Monday, November 24, 2014

Land of Grand Trees!

Connecticut is a land of grand trees!  The hardwood forest is tall and thick, strong and bending, and colorful and dark.  There are oaks, birch, hickory, maple, pines, hemlock, ash, cottonwood among others, each with their own texture, form, and place.  They can be a wall; hiding the lay of the land, make distances greater, and muffle sounds.  They can be individual with great presence, keeping the secrets of a centenarian.  The trees are so beautiful!  I love walking among them, recognizing both species and individuals, quieting my thoughts and just drinking in the peacefulness they offer.

There are many trees that I admire growing in my neighborhood.  The Red Oak above is listed on the Notable Trees of Connecticut. It is less than a mile from my house on Juniper Hill Farm.  I could see it from the road and even though it was a little weird I asked permission to photograph it.  Such an amazing tree.  The Red Oak is one of the last to loose it's leaves.  The top picture is in November and the bottom in October.  Another fantastic Red Oak within 10 miles is the famous Ashford Oak.  It was the largest Red Oak in the US for years, but sadly it has dropped some of it's limbs and now is in decline.  The tree is just off the route 44, which is the oldest hwy between Boston and Hartford and George Washington really could have stopped here!  But really the best trees are the ones I can walk to, that are landmarks, friends, and make the area around the house so special.

The Ashford Oak

 A stately Maple in the woods near the house.  I've notice the largest trees seem to be the ones that are growing along old stonewalls.  That's because in the olden days, the fields would have been cleared for growing crops and only trees along the stonewall would have survived so they are the biggest and oldest.

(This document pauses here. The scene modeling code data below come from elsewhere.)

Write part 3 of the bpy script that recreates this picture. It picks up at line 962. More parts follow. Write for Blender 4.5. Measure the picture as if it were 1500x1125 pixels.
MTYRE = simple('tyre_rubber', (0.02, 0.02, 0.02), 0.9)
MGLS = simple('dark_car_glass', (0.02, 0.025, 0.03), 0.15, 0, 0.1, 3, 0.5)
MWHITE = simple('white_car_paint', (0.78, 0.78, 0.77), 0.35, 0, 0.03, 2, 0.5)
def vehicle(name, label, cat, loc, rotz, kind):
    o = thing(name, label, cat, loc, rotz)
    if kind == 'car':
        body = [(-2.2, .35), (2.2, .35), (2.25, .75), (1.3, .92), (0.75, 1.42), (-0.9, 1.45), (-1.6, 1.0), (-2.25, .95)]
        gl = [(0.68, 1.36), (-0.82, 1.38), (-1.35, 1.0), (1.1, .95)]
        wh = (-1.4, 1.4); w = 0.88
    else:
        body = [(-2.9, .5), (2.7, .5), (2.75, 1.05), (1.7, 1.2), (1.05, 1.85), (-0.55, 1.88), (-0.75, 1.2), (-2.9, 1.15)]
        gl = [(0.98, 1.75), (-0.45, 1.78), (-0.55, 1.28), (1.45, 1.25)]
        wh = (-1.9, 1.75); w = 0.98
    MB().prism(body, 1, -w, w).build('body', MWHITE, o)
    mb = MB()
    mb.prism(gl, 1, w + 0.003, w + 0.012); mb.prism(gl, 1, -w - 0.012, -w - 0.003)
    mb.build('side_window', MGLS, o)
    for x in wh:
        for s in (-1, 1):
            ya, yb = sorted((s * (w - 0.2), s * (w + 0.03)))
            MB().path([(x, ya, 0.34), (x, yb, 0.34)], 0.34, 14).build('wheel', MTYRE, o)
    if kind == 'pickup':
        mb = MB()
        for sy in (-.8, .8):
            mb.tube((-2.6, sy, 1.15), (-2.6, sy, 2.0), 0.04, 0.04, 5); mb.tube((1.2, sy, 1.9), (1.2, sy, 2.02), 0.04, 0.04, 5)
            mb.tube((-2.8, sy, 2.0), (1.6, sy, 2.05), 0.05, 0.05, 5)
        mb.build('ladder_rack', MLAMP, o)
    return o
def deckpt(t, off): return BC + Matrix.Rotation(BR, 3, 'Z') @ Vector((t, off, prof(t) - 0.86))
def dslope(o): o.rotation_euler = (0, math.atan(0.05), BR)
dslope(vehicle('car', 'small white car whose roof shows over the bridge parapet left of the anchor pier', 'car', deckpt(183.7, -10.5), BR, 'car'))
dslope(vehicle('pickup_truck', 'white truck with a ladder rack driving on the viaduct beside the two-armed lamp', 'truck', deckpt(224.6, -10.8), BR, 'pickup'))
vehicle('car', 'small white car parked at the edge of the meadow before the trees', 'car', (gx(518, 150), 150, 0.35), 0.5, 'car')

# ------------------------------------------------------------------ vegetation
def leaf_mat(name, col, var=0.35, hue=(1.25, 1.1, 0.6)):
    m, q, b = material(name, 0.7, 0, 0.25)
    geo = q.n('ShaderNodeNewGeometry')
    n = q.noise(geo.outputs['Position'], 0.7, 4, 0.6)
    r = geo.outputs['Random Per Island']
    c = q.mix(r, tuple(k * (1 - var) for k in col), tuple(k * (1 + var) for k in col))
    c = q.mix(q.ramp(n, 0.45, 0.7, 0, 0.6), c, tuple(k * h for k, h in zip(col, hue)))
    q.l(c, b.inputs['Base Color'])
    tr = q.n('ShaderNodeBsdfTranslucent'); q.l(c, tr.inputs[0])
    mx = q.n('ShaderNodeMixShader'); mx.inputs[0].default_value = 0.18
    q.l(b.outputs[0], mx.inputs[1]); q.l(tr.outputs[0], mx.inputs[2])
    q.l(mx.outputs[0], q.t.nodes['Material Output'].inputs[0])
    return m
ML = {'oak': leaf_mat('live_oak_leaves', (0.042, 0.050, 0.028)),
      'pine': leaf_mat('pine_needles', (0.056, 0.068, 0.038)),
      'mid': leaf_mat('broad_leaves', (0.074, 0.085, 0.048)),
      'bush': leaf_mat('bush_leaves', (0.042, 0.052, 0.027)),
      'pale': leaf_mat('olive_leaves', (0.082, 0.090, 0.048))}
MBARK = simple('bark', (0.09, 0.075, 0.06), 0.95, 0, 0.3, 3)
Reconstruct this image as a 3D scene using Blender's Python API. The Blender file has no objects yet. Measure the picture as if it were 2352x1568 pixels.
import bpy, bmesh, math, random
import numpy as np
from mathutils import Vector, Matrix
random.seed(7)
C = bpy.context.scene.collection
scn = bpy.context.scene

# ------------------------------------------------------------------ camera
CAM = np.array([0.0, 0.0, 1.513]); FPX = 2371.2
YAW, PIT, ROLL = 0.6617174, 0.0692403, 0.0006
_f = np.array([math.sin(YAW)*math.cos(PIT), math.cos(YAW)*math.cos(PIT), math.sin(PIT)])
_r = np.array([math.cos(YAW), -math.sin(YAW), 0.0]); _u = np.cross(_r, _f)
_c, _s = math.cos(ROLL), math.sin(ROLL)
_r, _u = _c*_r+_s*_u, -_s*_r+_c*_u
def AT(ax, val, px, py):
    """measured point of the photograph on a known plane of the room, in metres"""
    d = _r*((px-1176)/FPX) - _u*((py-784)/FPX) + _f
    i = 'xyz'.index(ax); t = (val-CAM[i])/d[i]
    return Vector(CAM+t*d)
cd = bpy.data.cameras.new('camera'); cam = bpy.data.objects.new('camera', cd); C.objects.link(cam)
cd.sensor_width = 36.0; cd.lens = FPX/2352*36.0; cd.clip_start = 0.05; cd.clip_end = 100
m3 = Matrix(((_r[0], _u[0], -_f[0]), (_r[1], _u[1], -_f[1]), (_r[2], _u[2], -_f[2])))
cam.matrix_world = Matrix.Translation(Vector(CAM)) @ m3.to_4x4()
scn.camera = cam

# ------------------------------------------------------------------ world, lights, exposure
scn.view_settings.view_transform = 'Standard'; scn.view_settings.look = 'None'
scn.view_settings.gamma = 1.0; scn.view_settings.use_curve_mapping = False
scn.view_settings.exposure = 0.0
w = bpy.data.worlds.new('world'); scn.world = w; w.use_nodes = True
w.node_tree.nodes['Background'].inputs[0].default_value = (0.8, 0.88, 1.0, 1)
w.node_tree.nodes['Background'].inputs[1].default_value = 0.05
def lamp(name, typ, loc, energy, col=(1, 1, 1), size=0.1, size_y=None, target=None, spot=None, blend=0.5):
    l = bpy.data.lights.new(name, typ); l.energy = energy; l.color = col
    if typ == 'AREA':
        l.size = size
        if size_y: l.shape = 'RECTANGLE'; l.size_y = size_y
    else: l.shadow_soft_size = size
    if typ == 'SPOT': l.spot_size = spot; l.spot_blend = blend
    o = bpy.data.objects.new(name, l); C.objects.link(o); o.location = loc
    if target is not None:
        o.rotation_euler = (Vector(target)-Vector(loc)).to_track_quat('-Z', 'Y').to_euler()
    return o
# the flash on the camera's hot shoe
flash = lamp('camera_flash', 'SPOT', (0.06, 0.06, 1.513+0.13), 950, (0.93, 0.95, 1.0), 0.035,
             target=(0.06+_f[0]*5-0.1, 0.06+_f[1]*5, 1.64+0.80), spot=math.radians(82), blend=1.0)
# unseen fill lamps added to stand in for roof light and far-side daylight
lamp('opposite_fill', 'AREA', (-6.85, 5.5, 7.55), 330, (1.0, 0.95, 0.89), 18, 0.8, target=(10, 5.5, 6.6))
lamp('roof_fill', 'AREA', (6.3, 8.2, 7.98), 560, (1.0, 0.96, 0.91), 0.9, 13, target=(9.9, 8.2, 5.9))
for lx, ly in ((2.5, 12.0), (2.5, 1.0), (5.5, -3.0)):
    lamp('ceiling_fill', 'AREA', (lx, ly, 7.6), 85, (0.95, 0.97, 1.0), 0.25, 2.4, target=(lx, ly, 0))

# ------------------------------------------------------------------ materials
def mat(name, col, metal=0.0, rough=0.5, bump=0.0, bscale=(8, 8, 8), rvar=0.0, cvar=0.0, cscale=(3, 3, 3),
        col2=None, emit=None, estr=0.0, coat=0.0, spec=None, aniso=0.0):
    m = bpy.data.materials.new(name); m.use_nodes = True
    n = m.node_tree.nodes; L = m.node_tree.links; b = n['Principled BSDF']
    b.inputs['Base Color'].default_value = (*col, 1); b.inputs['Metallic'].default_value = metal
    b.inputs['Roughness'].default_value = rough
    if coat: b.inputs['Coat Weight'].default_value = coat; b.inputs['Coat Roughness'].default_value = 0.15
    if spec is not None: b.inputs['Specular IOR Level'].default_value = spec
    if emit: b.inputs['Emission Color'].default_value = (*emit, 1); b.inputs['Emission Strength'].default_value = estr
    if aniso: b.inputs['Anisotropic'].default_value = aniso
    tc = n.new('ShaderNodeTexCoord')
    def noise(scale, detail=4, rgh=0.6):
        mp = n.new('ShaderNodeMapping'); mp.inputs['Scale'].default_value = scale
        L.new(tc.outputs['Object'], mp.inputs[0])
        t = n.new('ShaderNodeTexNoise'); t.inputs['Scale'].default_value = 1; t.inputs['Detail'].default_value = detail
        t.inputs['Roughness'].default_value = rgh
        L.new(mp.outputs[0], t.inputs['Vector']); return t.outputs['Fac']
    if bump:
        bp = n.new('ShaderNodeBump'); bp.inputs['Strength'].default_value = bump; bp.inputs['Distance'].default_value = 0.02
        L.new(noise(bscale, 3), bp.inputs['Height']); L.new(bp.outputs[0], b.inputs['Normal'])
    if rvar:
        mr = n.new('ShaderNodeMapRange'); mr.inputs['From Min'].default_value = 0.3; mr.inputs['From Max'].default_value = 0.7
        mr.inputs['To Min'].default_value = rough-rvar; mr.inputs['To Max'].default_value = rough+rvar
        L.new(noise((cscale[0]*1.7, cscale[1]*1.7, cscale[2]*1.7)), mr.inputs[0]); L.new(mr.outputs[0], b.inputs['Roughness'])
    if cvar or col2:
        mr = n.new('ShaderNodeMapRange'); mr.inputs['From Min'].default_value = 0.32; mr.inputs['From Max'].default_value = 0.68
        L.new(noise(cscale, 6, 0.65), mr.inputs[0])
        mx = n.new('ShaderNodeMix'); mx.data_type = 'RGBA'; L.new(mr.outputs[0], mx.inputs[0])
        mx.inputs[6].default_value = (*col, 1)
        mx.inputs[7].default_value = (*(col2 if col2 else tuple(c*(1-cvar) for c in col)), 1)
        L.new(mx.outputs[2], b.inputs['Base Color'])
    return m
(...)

I have found photographing trees to be a challenge!  It is hard to show what you eyes drink in.  A close up picture shows the texture and over arching branches, but loses the height and feels awkward. Far away the tree seems smaller, is shaded the tree's own shadow, or is lost among the trees.  To show the texture and size and light and presence makes me admire landscape and nature photographers who succeed.  I do admit that I don't practice enough with three dogs towing me along bringing my clunky camera along doesn't always happen.  Still the trees are wonderful.  I've written a few other posts where trees of Connecticut play a big role and here is one of my favorites, Rambles.

An interesting side note:  this is a bearing tree
One that can help you get your bearings!
In AZ officials place a stake in the ground with longitude and latitude information.
In CT, they place it on a large tree, because a stake would soon be lost under leaves and vegetation.